For Jefferson's idealism and Hamilton's realism to work for us now, we first have to remember what they were. Then recall that we overwhelmingly do agree on the basics of the social contract. All our noisy arguments are tempests in Locke's teapot. Let's consciously re-enact the social contract, awakening to the principle that government is nothing more than us, using powers we confer and that we can direct, modify, increase, or take back. Franklin D. Roosevelt, a president who wielded government action with great gusto, said, "Let us never forget that government is ourselves and not an alien power over us. The ultimate rulers of our democracy are not a president and senators and congressmen and government officials, but the voters of this country."

The back-to-political-basics debate boils down to two questions. First, what is it we want our government to do for us? Specifically, are there things it must do other than just protect life, liberty, and property? Second, what parts of our life, liberty, and property are we willing to give up to support such a government? Take a few moments to make simple lists of things you think government should do and what sacrifices you would be willing to make in return. Compare your list with someone else's. See if the two of you can come to consensus about these fundamentals. Do it in a group, over coffee. Spread across three hundred million Americans, the debate on this would be acrimonious and heated, but it would engage the real issues and perhaps get us somewhere.

What we cannot do safely is let things drift as the gulf between the government and the governed continues growing. Though it's funny to recall the old punch line, "I don't vote because it only encourages them," in truth, frustrated detachment is a losing strategy.

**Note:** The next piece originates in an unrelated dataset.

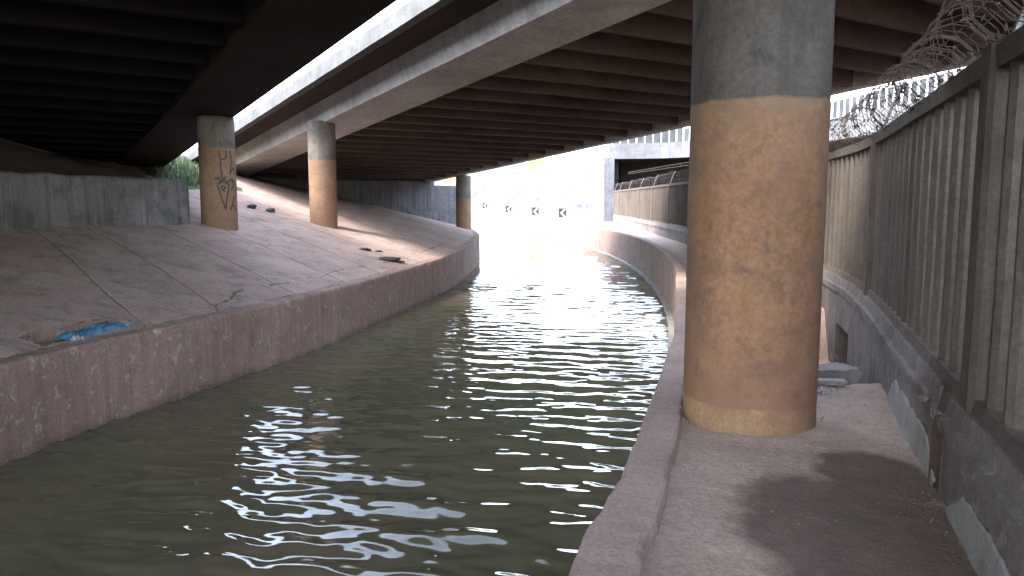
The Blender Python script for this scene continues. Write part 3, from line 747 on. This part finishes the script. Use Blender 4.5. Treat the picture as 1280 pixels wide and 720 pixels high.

Things hang in the balance. Educator Robert M. Hutchins warned, "The death of democracy is not likely to be an assassination from ambush. It will be a slow extinction from apathy, indifference, and undernourishment." And, he might have added, ignorance of its principles. But Common Cause's John Gardner offers an alternative vision: "The citizen can bring our political and governmental institutions back to life, make them responsive and accountable, and keep them honest." Then he reminds us, "No one else can."